◆ INFORMATION SUPPLIED

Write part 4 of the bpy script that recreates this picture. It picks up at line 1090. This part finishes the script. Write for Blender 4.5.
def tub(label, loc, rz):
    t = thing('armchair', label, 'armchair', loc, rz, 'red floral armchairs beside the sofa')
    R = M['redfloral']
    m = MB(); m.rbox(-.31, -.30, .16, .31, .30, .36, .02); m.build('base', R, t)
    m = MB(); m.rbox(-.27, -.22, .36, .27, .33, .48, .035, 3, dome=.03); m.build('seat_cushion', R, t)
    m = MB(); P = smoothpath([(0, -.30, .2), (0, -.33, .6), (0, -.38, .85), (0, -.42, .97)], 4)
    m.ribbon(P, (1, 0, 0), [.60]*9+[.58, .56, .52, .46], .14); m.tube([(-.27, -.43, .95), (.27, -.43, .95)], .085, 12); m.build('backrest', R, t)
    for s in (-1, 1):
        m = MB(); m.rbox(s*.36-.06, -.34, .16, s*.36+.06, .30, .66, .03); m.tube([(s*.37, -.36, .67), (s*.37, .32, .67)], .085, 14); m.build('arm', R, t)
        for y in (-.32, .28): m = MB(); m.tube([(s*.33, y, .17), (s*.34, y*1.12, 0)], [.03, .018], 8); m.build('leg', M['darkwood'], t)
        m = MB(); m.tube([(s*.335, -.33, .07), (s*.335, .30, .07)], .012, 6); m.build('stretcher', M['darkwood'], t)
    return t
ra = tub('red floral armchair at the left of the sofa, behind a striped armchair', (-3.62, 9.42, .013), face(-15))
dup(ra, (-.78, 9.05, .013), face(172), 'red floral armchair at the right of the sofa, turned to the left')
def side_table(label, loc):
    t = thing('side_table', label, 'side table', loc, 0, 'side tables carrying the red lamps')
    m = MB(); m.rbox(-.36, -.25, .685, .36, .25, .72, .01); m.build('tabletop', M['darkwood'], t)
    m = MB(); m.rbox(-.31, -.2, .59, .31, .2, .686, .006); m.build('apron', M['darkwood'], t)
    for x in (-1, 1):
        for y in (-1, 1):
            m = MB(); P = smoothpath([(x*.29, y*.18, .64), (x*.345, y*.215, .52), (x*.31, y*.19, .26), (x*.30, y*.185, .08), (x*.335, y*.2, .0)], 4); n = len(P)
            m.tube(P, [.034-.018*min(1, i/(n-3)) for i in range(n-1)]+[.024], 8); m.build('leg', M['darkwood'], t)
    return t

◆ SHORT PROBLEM
Once more, set down the full listing, verbatim.

◆ SOLUTION
Write part 4 of the bpy script that recreates this picture. It picks up at line 1090. This part finishes the script. Write for Blender 4.5.
def tub(label, loc, rz):
    t = thing('armchair', label, 'armchair', loc, rz, 'red floral armchairs beside the sofa')
    R = M['redfloral']
    m = MB(); m.rbox(-.31, -.30, .16, .31, .30, .36, .02); m.build('base', R, t)
    m = MB(); m.rbox(-.27, -.22, .36, .27, .33, .48, .035, 3, dome=.03); m.build('seat_cushion', R, t)
    m = MB(); P = smoothpath([(0, -.30, .2), (0, -.33, .6), (0, -.38, .85), (0, -.42, .97)], 4)
    m.ribbon(P, (1, 0, 0), [.60]*9+[.58, .56, .52, .46], .14); m.tube([(-.27, -.43, .95), (.27, -.43, .95)], .085, 12); m.build('backrest', R, t)
    for s in (-1, 1):
        m = MB(); m.rbox(s*.36-.06, -.34, .16, s*.36+.06, .30, .66, .03); m.tube([(s*.37, -.36, .67), (s*.37, .32, .67)], .085, 14); m.build('arm', R, t)
        for y in (-.32, .28): m = MB(); m.tube([(s*.33, y, .17), (s*.34, y*1.12, 0)], [.03, .018], 8); m.build('leg', M['darkwood'], t)
        m = MB(); m.tube([(s*.335, -.33, .07), (s*.335, .30, .07)], .012, 6); m.build('stretcher', M['darkwood'], t)
    return t
ra = tub('red floral armchair at the left of the sofa, behind a striped armchair', (-3.62, 9.42, .013), face(-15))
dup(ra, (-.78, 9.05, .013), face(172), 'red floral armchair at the right of the sofa, turned to the left')
def side_table(label, loc):
    t = thing('side_table', label, 'side table', loc, 0, 'side tables carrying the red lamps')
    m = MB(); m.rbox(-.36, -.25, .685, .36, .25, .72, .01); m.build('tabletop', M['darkwood'], t)
    m = MB(); m.rbox(-.31, -.2, .59, .31, .2, .686, .006); m.build('apron', M['darkwood'], t)
    for x in (-1, 1):
        for y in (-1, 1):
            m = MB(); P = smoothpath([(x*.29, y*.18, .64), (x*.345, y*.215, .52), (x*.31, y*.19, .26), (x*.30, y*.185, .08), (x*.335, y*.2, .0)], 4); n = len(P)
            m.tube(P, [.034-.018*min(1, i/(n-3)) for i in range(n-1)]+[.024], 8); m.build('leg', M['darkwood'], t)
    return t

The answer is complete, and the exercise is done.